DATA FOR THIS TASK
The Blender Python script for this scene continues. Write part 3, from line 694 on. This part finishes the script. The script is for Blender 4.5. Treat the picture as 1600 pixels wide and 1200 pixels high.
...
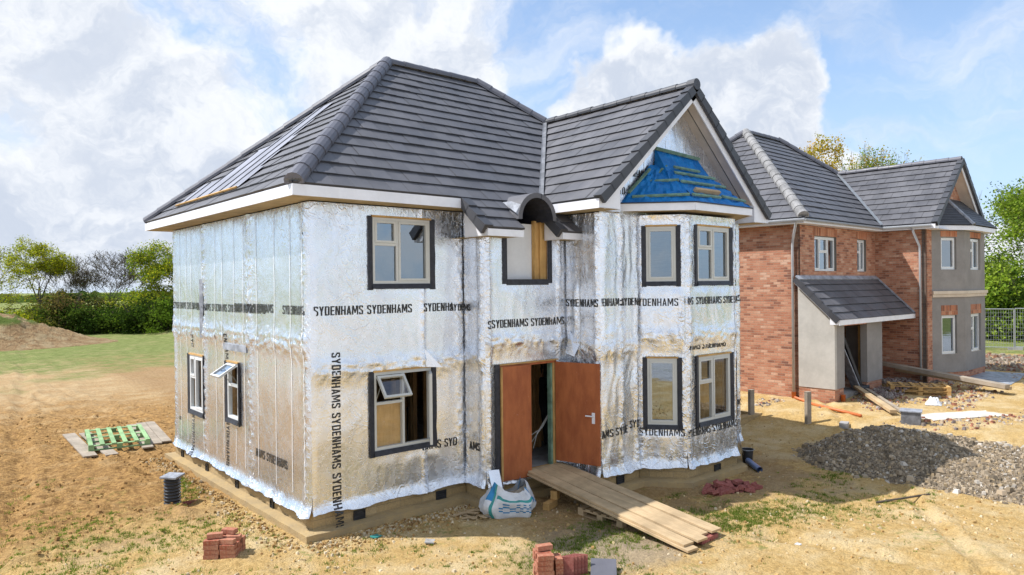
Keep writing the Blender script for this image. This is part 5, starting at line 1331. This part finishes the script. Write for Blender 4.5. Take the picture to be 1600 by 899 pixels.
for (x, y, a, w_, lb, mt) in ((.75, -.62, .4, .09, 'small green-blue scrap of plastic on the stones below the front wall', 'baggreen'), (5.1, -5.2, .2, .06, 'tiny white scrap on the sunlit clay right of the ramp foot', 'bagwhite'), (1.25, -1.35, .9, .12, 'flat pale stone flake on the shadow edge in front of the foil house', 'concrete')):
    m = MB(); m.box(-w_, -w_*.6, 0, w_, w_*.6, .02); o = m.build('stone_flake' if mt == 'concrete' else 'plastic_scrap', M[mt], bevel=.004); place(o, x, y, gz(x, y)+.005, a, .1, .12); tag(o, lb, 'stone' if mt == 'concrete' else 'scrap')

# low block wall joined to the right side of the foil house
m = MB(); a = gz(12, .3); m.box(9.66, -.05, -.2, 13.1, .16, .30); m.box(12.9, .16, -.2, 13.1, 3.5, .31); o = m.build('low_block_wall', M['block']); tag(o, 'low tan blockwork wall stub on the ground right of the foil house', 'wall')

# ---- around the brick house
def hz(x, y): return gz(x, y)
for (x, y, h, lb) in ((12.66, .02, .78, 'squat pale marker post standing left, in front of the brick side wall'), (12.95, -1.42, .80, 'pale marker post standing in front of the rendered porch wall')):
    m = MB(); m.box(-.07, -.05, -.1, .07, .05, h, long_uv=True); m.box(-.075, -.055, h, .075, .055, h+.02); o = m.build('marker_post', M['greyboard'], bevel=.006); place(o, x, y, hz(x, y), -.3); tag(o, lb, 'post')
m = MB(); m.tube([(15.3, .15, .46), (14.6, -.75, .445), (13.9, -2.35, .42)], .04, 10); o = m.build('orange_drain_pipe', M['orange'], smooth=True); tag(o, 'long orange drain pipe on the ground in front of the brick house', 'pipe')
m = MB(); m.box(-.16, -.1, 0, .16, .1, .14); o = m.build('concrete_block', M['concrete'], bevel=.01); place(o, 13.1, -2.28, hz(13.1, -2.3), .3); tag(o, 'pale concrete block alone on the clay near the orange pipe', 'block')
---
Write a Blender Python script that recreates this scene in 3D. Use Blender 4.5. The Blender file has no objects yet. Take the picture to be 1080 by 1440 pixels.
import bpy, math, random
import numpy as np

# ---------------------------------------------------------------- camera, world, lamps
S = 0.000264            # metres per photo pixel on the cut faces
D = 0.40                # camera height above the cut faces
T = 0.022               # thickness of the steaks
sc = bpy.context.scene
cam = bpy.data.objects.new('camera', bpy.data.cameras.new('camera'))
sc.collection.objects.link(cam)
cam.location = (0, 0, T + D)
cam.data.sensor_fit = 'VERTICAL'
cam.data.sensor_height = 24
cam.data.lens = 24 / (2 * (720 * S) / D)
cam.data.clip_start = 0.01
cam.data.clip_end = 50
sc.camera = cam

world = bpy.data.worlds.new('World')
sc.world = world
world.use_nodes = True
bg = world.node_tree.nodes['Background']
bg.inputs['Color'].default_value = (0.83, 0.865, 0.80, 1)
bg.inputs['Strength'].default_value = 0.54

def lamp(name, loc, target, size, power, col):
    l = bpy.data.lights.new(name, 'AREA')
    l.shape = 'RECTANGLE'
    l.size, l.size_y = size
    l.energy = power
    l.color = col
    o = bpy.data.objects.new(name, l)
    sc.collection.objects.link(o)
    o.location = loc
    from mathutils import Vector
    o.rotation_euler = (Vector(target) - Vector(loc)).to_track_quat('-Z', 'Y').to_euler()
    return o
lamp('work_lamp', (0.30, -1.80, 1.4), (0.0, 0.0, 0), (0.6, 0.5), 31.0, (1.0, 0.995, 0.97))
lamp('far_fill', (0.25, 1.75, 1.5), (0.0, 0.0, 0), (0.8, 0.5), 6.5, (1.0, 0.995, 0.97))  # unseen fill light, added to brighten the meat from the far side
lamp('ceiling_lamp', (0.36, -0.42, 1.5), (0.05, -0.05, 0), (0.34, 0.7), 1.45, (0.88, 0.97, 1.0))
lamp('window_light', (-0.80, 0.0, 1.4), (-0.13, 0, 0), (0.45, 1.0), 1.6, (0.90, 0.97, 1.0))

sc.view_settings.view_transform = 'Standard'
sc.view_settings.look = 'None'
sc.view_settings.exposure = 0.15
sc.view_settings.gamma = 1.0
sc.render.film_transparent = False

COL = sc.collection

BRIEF
Above are the records; print exactly the lines from the line with "Keep writing the" to the line with "m = MB(); a = gz(12, .3);", including both, and nothing else.

FINISHED EXERCISE
Keep writing the Blender script for this image. This is part 5, starting at line 1331. This part finishes the script. Write for Blender 4.5. Take the picture to be 1600 by 899 pixels.
for (x, y, a, w_, lb, mt) in ((.75, -.62, .4, .09, 'small green-blue scrap of plastic on the stones below the front wall', 'baggreen'), (5.1, -5.2, .2, .06, 'tiny white scrap on the sunlit clay right of the ramp foot', 'bagwhite'), (1.25, -1.35, .9, .12, 'flat pale stone flake on the shadow edge in front of the foil house', 'concrete')):
    m = MB(); m.box(-w_, -w_*.6, 0, w_, w_*.6, .02); o = m.build('stone_flake' if mt == 'concrete' else 'plastic_scrap', M[mt], bevel=.004); place(o, x, y, gz(x, y)+.005, a, .1, .12); tag(o, lb, 'stone' if mt == 'concrete' else 'scrap')

# low block wall joined to the right side of the foil house
m = MB(); a = gz(12, .3); m.box(9.66, -.05, -.2, 13.1, .16, .30); m.box(12.9, .16, -.2, 13.1, 3.5, .31); o = m.build('low_block_wall', M['block']); tag(o, 'low tan blockwork wall stub on the ground right of the foil house', 'wall')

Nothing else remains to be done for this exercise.